Commented by d-yun5-fly-elise at 2008-03-31 23:51
エゾかずさん、こんばんは。
こちらこそ、久しく御無沙汰しておりました。
土曜日は突然お電話して申し訳ありませんでした。おかげさまで、私の知らないポイントを幾つか知ることが出来ました。それにしても教えて頂いた橋下のポイントでお会いした地元のFFMはこの本流の四季折々の魅力を熱く語っておられたのが印象的でした。本当に魅力的な本流ですね。ちなみに教えて頂いたポイントでは小さなバイトはあるのですが、結局キャッチまでにはいたりませんでした。

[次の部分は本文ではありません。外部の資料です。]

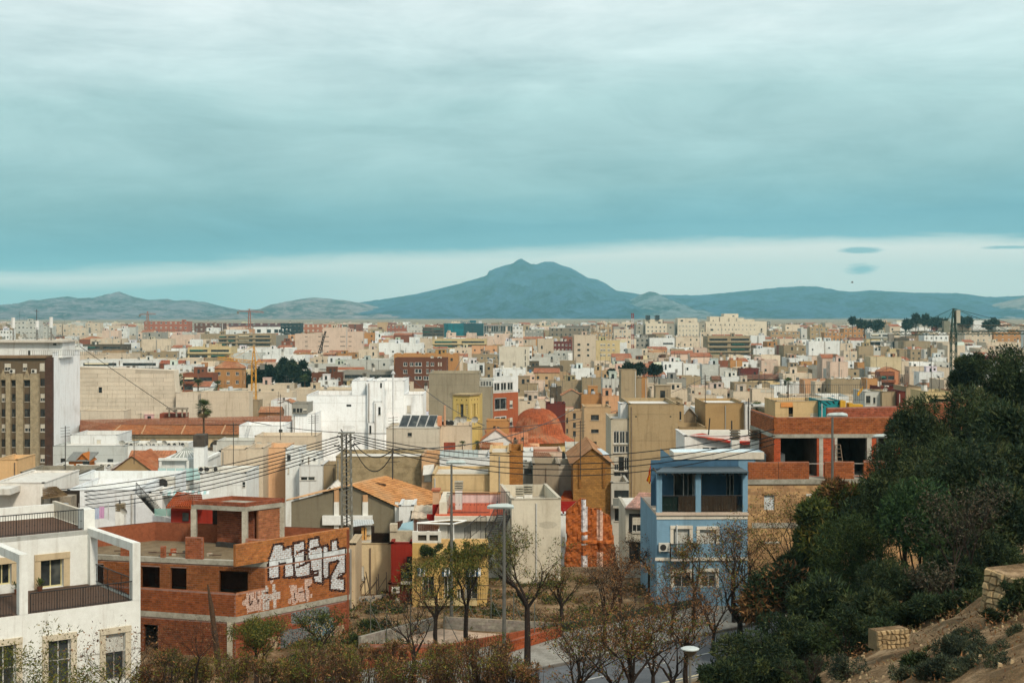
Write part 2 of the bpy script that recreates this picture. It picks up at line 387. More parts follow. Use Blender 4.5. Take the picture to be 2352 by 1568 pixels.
def ridge(name,prof,D,Wf,col,seed,rough=1.0,pale=None):
 xs_=np.linspace(prof[0][0],prof[-1][0],int((prof[-1][0]-prof[0][0])/4)+2)
 hs=np.interp(xs_,[p[0]for p in prof],[p[1]for p in prof]);nv=46;V=[];cc=[]
 for j in range(nv+8):
  for i,px in enumerate(xs_):
   v=j/nv if j<=nv else 1
   x=(px-HX)/F*D
   zt=max(0,CZ-(hs[i]-HY)/F*D)
   if j<=nv:
    y=D-Wf*(1-v)
    pr=v**1.3
    rg=1-abs(noise.fractal(Vector((x*.0021+seed,y*.0009,seed)),.9,2.1,6))*1.5
    rg2=noise.fractal(Vector((x*.008+seed,y*.006,seed+5)),.8,2.0,5)
    z=zt*pr+(rg-.75)*zt*.8*rough*v*(1-v)**1.3*2+rg2*34*rough*(1-v)**.6*v
    if j==nv:z=zt+3*noise.noise(Vector((x*.03,seed,0)))
    V.append((x+40*rough*noise.noise(Vector((x*.003,y*.003,seed)))*(1-v),y,max(z,-1)))
   else:
    k=(j-nv)/7;V.append((x,D+k*Wf*.7,zt*(1-k)))
 nn=len(xs_);Fq=np.array([(j*nn+i,j*nn+i+1,(j+1)*nn+i+1,(j+1)*nn+i)for j in range(nv+7)for i in range(nn-1)])
 cols=np.zeros((len(Fq),3));cols[:]=col
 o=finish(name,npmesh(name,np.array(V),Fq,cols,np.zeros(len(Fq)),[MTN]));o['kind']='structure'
 for p_ in o.data.polygons:p_.use_smooth=True
 return o
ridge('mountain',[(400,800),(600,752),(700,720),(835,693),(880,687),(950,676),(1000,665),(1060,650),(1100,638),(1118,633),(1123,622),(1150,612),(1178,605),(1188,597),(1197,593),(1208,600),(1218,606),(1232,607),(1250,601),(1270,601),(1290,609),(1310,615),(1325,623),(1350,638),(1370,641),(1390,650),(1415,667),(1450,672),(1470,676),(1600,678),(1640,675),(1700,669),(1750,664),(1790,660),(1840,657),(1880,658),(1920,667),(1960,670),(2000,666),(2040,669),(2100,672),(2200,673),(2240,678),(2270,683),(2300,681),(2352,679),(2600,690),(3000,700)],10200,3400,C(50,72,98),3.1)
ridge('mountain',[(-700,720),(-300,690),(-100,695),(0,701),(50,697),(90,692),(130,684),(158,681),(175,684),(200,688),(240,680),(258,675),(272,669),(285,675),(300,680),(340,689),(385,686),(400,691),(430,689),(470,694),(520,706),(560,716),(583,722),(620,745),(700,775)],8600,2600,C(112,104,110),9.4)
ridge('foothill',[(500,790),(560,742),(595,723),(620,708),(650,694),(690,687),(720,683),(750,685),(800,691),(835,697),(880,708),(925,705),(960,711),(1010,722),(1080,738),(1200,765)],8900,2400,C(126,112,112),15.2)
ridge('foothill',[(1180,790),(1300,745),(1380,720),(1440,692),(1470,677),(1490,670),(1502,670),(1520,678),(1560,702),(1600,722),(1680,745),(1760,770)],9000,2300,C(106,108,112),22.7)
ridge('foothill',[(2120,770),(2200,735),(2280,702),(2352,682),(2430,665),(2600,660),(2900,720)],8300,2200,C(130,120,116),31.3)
# ------------------------------------------------------------------ palette (matt paint and render as it is, unlit)
PAL=dict(w=C(226,229,226,.95),c=C(214,198,174,.9),p=C(220,196,176,.9),b=C(168,150,120,.85),t=C(192,162,124,.85),o=C(190,140,88,.85),r=C(142,86,62,.85),g=C(158,156,146,.85),d=C(104,92,76,.8),y=C(208,188,142,.85),m=C(112,54,46,.85),l=C(200,201,193,.9),k=C(48,58,60,.8),n=C(216,166,124,.85),z=C(112,70,50,.85))
CW=dict(w='white',c='cream',p='pinkish cream',b='beige brown',t='tan',o='ochre',r='terracotta',g='grey',d='dark brown',y='pale yellow',m='dark red',l='pale grey',k='black',n='peach',z='brown brick')
WHITE,DARK,IRON=C(225,228,224),C(22,20,18),C(30,30,30)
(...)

スペイキャスト、なかなか面白いですよ。ついつい必要がなくてもこのキャストで楽しんでしまいます。スペイキャストは必ずしもダブルハンドでないといけないわけではないので、シングルハンドでスペイキャストを楽しむのも面白いかもしれませんよ。でも、エゾかずさんのロッドビルディングのテクニックなら(以前ブログで拝見した時、本当に上手いなぁと思いました)、いっそのことダブルハンドをブランクから御自身で組んでみるというのも面白いかもしれませんね。
Commented by bigrose1961 at 2008-04-03 11:54 x
Yunさん、はじめておじゃまします。
すごいアメマスですね!いいなぁ〜北海道...。
こんな魚に会えるってすばらしいですよ。
それとここのブログは写真がいいですね〜。かっこいい加工とかして、もしかしてプロですか?ただものではないセンスが光りますね。
Commented by d-yun5-fly-elise at 2008-04-03 23:40
bigrose1961さん、こんばんは。
こちらでは、はじめましてになりますね。先日はリールの件で、大変お世話になりました。
グッドサイズのアメマスとの出会い、久しぶりにハラハラ、ドキドキしました。状況としては予想に反して芳しくなかったのですが、そんな中でこの鱒に出会えたのはラッキーだったのかもしれません。
こんな鱒達にいつか子供達が大きく育った時にも出会えるように、私達釣り人はフィールドを守っていかないといけないのかもしれませんね。
お褒めの言葉、ありがとうございます。
でも、もちろんプロではありませんし、ただ単に写真(特に加工すること)が好きなひとりの釣り好きなだけですよ(笑)。
今後とも、宜しくお願いいたします。